The generation of electricity from wind energy is surprisingly controversial. At first glance, obtaining belectricity from a free source of energy— the wind—seems to be an optimum contribution to the nation’s goal of energy independence and to solving the problem of climate warming due to greenhouse gas emissions. 

As with many first glances, however, a deeper inspection results in a more complicated story. How wind turbines are viewed depends to some degree on the environment and people’s predilections, but not everyone considers them beautiful.

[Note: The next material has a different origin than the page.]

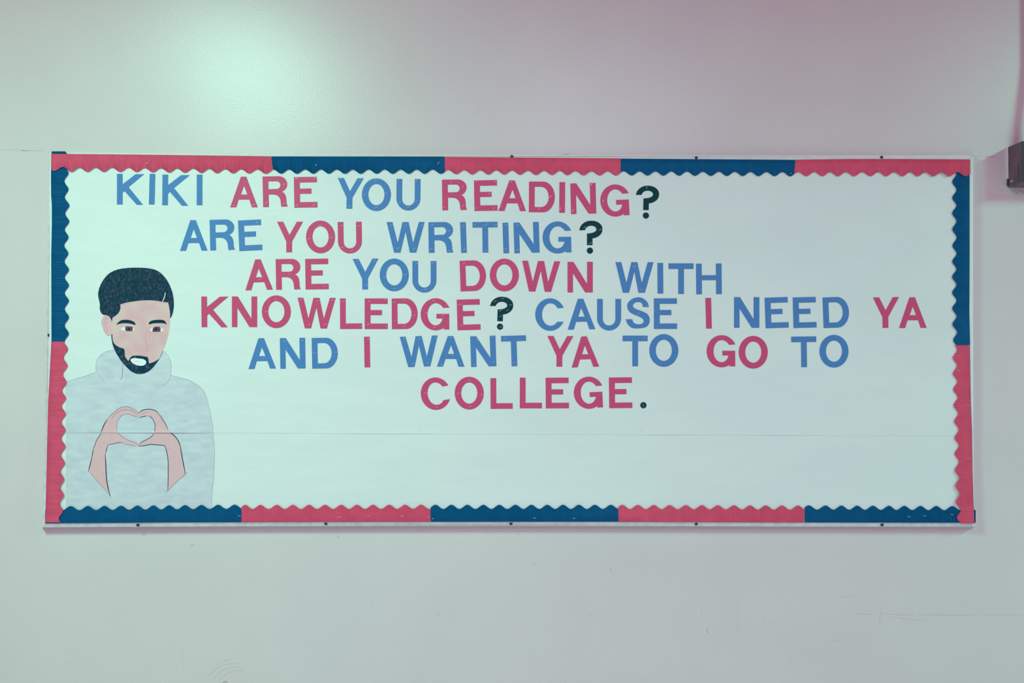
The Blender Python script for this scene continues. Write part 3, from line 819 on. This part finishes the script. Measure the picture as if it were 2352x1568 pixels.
face = lay('face', chaikin(ZB([(480, 60), (475, 150), (468, 300), (462, 480), (467, 600), (482, 720), (525, 850), (605, 990), (700, 1120), (800, 1210), (900, 1260), (1200, 1300), (1430, 1240), (1560, 1180), (1680, 1090), (1745, 985), (1795, 870), (1852, 730), (1900, 560), (1940, 400), (1960, 200), (1968, 50), (1965, -100), (1945, -300), (1920, -410), (1500, -500), (1000, -480), (640, -420), (640, -260), (590, -120), (480, -20)])), 4, MAT['skin'], drawing)
lines('nose_line', [(ZB([(1338, 445), (1330, 560), (1335, 650), (1368, 720), (1385, 820), (1370, 900)]), .8), (ZB([(1110, 882), (1150, 890)]), .9), (ZB([(1265, 915), (1320, 908)]), .9)], 6, MAT['pink_line'], face)
lines('jaw_line', [(ZB([(1790, 900), (1745, 990), (1700, 1092)]), .9)], 6, MAT['navy'], face)
ear = lay('ear', chaikin(ZB([(478, 150), (440, 80), (390, 20), (330, -22), (280, -12), (230, 50), (200, 130), (210, 210), (240, 290), (270, 400), (320, 480), (380, 515), (430, 500), (465, 470), (472, 300)])), 5, MAT['ear'], drawing)
lines('ear_fold', [(ZB([(275, 170), (285, 100), (320, 65), (370, 78), (415, 140), (440, 200)]), .8), (ZB([(285, 160), (300, 270), (345, 380), (372, 430)]), .8), (ZB([(325, 200), (345, 150), (365, 160), (370, 200)]), .8),
                  (ZB([(325, 190), (345, 260), (360, 340)]), .7), (ZB([(425, 240), (410, 320), (425, 400)]), .7), (ZB([(200, 130), (210, 210), (240, 290), (270, 400), (320, 480), (380, 515), (430, 500)]), .7)], 7, MAT['pink_line'], ear)
hair = lay('hair', chaikin(ZA([(130, 800), (150, 700), (180, 610), (230, 510), (300, 400), (400, 290), (530, 210), (700, 155), (900, 128), (1060, 120), (1250, 120), (1450, 132), (1600, 158), (1720, 200), (1830, 280), (1940, 400), (2020, 530), (2090, 690), (2130, 820), (2150, 960), (2160, 1080), (2155, 1180), (2130, 1330), (2095, 1440), (2068, 1475),
                            (2066, 1390), (2060, 1300), (2045, 1190), (2030, 1110), (2010, 1050), (1850, 1030), (1700, 1003), (1550, 990), (1400, 990), (1250, 1000), (1100, 1020), (900, 1050), (800, 1075), (718, 1105), (725, 1180), (715, 1250), (690, 1310), (640, 1370), (580, 1415), (508, 1465), (502, 1520), (493, 1572),
                            (470, 1500), (430, 1440), (380, 1400), (310, 1385), (265, 1385), (210, 1350), (180, 1290), (167, 1220), (167, 1150), (172, 1080), (160, 1000), (140, 930), (130, 860)])), 8, MAT['hair'], drawing)
lines('shaved_line', [(ZA([(1934, 775), (1930, 830), (1915, 900), (1890, 970), (1858, 1030)]), 2.0)], 10, MAT['eye_white'], hair)
lines('hair_outline', [(ZA([(172, 1080), (160, 1000), (140, 930), (130, 860), (130, 800), (150, 700), (180, 610), (230, 510), (300, 400), (400, 290), (530, 210), (700, 155), (900, 128), (1060, 120), (1250, 120), (1450, 132), (1600, 158), (1720, 200), (1830, 280), (1940, 400), (2020, 530), (2090, 690), (2130, 820), (2150, 960), (2160, 1080), (2155, 1180), (2130, 1330), (2095, 1440)]), 1.5)], 10, MAT['ink'], hair)
beard = lay('beard', chaikin(ZB([(458, 480), (460, 580), (475, 680), (500, 790), (545, 900), (610, 1010), (680, 1120), (750, 1220), (850, 1320), (950, 1420), (1050, 1475), (1150, 1500), (1280, 1490), (1400, 1440), (1500, 1360), (1580, 1270), (1650, 1170), (1705, 1088),
                              (1640, 1140), (1550, 1190), (1430, 1228), (1415, 1180), (1410, 1110), (1385, 1060), (1290, 1040), (1130, 1020), (1010, 1022), (950, 1065), (925, 1110), (895, 1162), (840, 1100), (800, 1040), (800, 950), (795, 880), (770, 840), (690, 820), (600, 780), (530, 720), (495, 650), (482, 560), (482, 470)])), 8, MAT['beard'], drawing)
mouth = lay('mouth', chaikin(ZB([(945, 1130), (985, 1095), (1060, 1082), (1160, 1100), (1270, 1110), (1330, 1140), (1357, 1185), (1340, 1240), (1290, 1280), (1200, 1288), (1100, 1270), (1010, 1225), (965, 1180)])), 10, MAT['eye_white'], drawing)
lines('lip_line', [(ZB([(1040, 1160), (1120, 1172), (1215, 1180)]), 1.6)], 12, MAT['lip'], mouth)
lay('eyebrow', chaikin(ZB([(575, 235), (620, 180), (690, 120), (790, 100), (900, 102), (990, 130), (1050, 160), (1085, 225), (1060, 235), (950, 200), (850, 190), (740, 190), (660, 205)])), 8, MAT['ink'], drawing)
lay('eyebrow', chaikin(ZB([(1415, 215), (1425, 170), (1470, 130), (1560, 108), (1700, 100), (1800, 108), (1850, 150), (1885, 225), (1840, 200), (1750, 185), (1620, 190), (1520, 195), (1460, 215)])), 8, MAT['ink'], drawing)
eye = lay('eye', chaikin(ZB([(690, 345), (750, 295), (820, 275), (1000, 280), (1030, 310), (1050, 365), (1010, 390), (860, 390), (750, 375)])), 6, MAT['eye_white'], drawing)
lay('iris', chaikin(ZB([(815, 275), (900, 268), (1005, 285), (1010, 330), (1000, 390), (920, 395), (830, 390), (808, 345)]), 1), 8, MAT['iris'], eye)
lay('pupil', ZB(arc(905, 335, 34, 32, 0, 360, 14)[:-1]), 10, MAT['ink'], eye)
eye = lay('eye', chaikin(ZB([(1440, 365), (1520, 300), (1600, 280), (1720, 290), (1810, 370), (1720, 410), (1600, 412), (1500, 405)])), 6, MAT['eye_white'], drawing)
lay('iris', chaikin(ZB([(1535, 300), (1580, 282), (1650, 275), (1710, 290), (1728, 340), (1715, 405), (1620, 412), (1515, 410), (1515, 350)]), 1), 8, MAT['iris'], eye)
lay('pupil', ZB(arc(1615, 345, 36, 36, 0, 360, 14)[:-1]), 10, MAT['ink'], eye)

LA = ZD([(90, 1100), (120, 990), (140, 880), (160, 780), (190, 680), (230, 590), (270, 540), (300, 480), (330, 380), (385, 290), (450, 215), (530, 145), (600, 100), (680, 90), (760, 110), (830, 150), (880, 195), (860, 240), (830, 250), (760, 220), (700, 208), (640, 215), (580, 260), (540, 320), (530, 400), (535, 470), (590, 540), (650, 585), (740, 630), (800, 640), (850, 670), (878, 705), (840, 715), (760, 695), (690, 690), (620, 660), (560, 655), (480, 675), (395, 690), (370, 770), (355, 840), (360, 1000), (365, 1150), (385, 1320), (430, 1500), (330, 1370), (210, 1240)])
RA = ZD([(880, 190), (930, 150), (1000, 132), (1080, 135), (1150, 160), (1190, 200), (1240, 275), (1300, 370), (1370, 490), (1440, 550), (1500, 630), (1530, 720), (1550, 850), (1575, 980), (1605, 1145), (1500, 1240), (1330, 1410), (1338, 1250), (1340, 1050), (1335, 900), (1310, 770), (1280, 700), (1160, 690), (1060, 680), (990, 700), (880, 712), (890, 675), (930, 640), (1020, 600), (1080, 560), (1115, 510), (1130, 440), (1138, 380), (1110, 310), (1070, 255), (1020, 235), (940, 250), (880, 265), (865, 240)])
la = lay('hand', chaikin(LA, 1), 3, MAT['hand'], drawing)
ra = lay('hand', chaikin(RA, 1), 3, MAT['hand'], drawing)
lines('pen_outline', [(ZD([(88, 1102), (120, 990), (145, 870)]), 2.0), (ZD([(146, 870), (160, 780)]), 3.2), (ZD([(160, 785), (190, 680), (230, 590), (270, 540), (290, 500)]), 1.3), (ZD([(288, 490), (330, 380), (385, 290)]), 2.1),
                      (ZD([(395, 690), (370, 770), (358, 830)]), 1.4), (ZD([(352, 835), (362, 1000), (365, 1150), (385, 1320), (432, 1503)]), 2.2), (ZD([(395, 690), (480, 675), (560, 655), (620, 660)]), 1.2)], 6, MAT['navy'], la)
lines('pencil_outline', [(ZD([(385, 290), (450, 215), (530, 145), (600, 100), (680, 90), (760, 110), (830, 150), (880, 195)]), 1.0), (ZD([(860, 250), (830, 250), (760, 220), (700, 208), (640, 215), (580, 260), (540, 320), (530, 400), (535, 470)]), .8),
                         (ZD([(555, 500), (590, 540), (650, 585), (740, 630), (800, 640), (850, 670), (876, 700)]), .9), (ZD([(460, 275), (500, 215), (570, 160), (660, 140), (760, 145), (810, 180), (855, 225)]), .8),
                         (ZD([(620, 660), (690, 690), (760, 695), (840, 715)]), .7), (ZD([(90, 1100), (210, 1240), (330, 1370), (430, 1495)]), .7)], 6, MAT['purple'], la)
lines('pen_outline', [(ZD([(878, 190), (930, 150), (1000, 132), (1080, 135), (1150, 160), (1190, 200)]), 1.7), (ZD([(1185, 195), (1240, 275), (1300, 370), (1338, 455)]), 1.5), (ZD([(1370, 495), (1440, 550), (1500, 630), (1530, 720)]), 2.1),
                      (ZD([(1525, 690), (1550, 850), (1575, 980), (1607, 1148)]), 2.1), (ZD([(880, 265), (940, 250), (1010, 235)]), 1.5), (ZD([(1030, 235), (1070, 255), (1110, 310), (1138, 380), (1130, 440), (1126, 480)]), 1.4),
                      (ZD([(1115, 512), (1080, 560), (1020, 600), (930, 640), (880, 690)]), 1.3), (ZD([(870, 712), (990, 700), (1060, 680), (1160, 690), (1280, 700), (1310, 770), (1335, 900), (1340, 1050), (1338, 1250), (1330, 1412)]), 1.7)], 6, MAT['navy'], ra)
lines('pencil_outline', [(ZD([(1640, 1112), (1605, 1147), (1500, 1240), (1330, 1410), (1290, 1440)]), .7), (ZD([(920, 215), (960, 190), (1010, 180)]), .5)], 6, MAT['purple'], ra)

# ------------------------------------------------------------------ metal box and conduit at the right edge
BX0 = W(2312, 338, 0); BX1 = W(2312, 431, 0)
x0, zt, zb = BX0.x, BX0.z, BX1.z
bw, bd = 0.155, 0.082
boxr = empty('electrical_box', (x0 + bw / 2, 0, zb))
tag(boxr, 'dark maroon surface-mounted metal box on the wall right of the board', 'electrical box')
o = wbox('body', x0 + .0015, x0 + bw, -bd + .004, -0.0006, zb, zt, MAT['box'], boxr)
md = o.modifiers.new('bevel', 'BEVEL'); md.width = .0025; md.segments = 2
o = wbox('cover', x0 + .0015, x0 + bw, -bd - .001, -bd + .0038, zb + .001, zt - .001, MAT['box_dark'], boxr)
md = o.modifiers.new('bevel', 'BEVEL'); md.width = .0015; md.segments = 2
wbox('paint_edge', x0 - .001, x0 + .0012, -.007, -.0008, zb + .03, zt - .001, MAT['chip'], boxr)
wbox('seam_fold', x0 + .0010, x0 + .003, -.061, -.0580, zb + .004, zb + .062, MAT['box_dark'], boxr)
wbox('paint_chip', x0 + .0004, x0 + .003, -.030, -.018, zb + .0155, zb + .0185, MAT['chip'], boxr)
wbox('mounting_tab', x0 - .0012, x0 + .008, -.010, -.0008, zb + .006, zb + .026, MAT['box_dark'], boxr)


def pipe(name, pts, r, m, parent=None):
    V, Fc = [], []
    n = 14
    for i, p in enumerate(pts):
        p = Vector(p)
        t = (Vector(pts[min(i + 1, len(pts) - 1)]) - Vector(pts[max(i - 1, 0)])).normalized()
        a = Vector((1, 0, 0)); b = t.cross(a).normalized()
        V += [p + (a * math.cos(2 * math.pi * k / n) + b * math.sin(2 * math.pi * k / n)) * r for k in range(n)]
        if i:
            q = n * (i - 1)
            Fc += [(q + k, q + (k + 1) % n, q + n + (k + 1) % n, q + n + k) for k in range(n)]
    Fc.append(tuple(range(n))[::-1]); Fc.append(tuple(range(len(V) - n, len(V))))
    return build(name, V, Fc, m, parent, True)


cx = x0 + bw / 2
pts = []
for i in range(41):
    z = lerp(zt - .002, 3.49, i / 40)
    h = z - zt
    t = min(1, max(0, (h - .02) / .30)); t = t * t * (3 - 2 * t)
    pts.append((cx, lerp(-.045, -.0135, t), z))
cond = empty('conduit_pipe', (cx, 0, zt))
tag(cond, 'painted conduit pipe rising along the wall from the metal box', 'conduit')
pipe('tube', pts, .0115, MAT['conduit'], cond)
pipe('connector', [(cx, -.045, zt + .0006), (cx, -.045, zt + .020)], .0150, MAT['conduit'], cond)
for z in (zt + .55, zt + .80):
    wbox('strap', cx - .022, cx + .022, -.027, -.0006, z - .008, z + .008, MAT['conduit'], cond)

Building wind-energy installations with large numbers of turbines can disrupt landscapes and habitats, and the rotating turbine blades sometimes kill birds and bats. 

Calculating how much wind energy currently displaces other, presumably less-desirable, energy sources is complicated, and predicting future displacements is surrounded by uncertainties. 

Although the use of wind energy has grown rapidly in the past 25 years, frequently subsidized by governments at various levels and in many countries eager to promote cleaner alternative energy sources, regulatory systems and planning processes for these projects are relatively immature in the United States.

At the national scale, regulation is minimal, unless the project receives federal funding, and the regulations are generic for construction and management projects or are promulgated as guidelines. Regulation at the state and local level is variable among jurisdictions, some with well developed policies and others with little or no framework, relying on local zoning ordinances. There are virtually no policy or regulatory frameworks at the multistate regional scale, although of course the impacts and benefits of wind-energy installations are not constrained by political boundaries.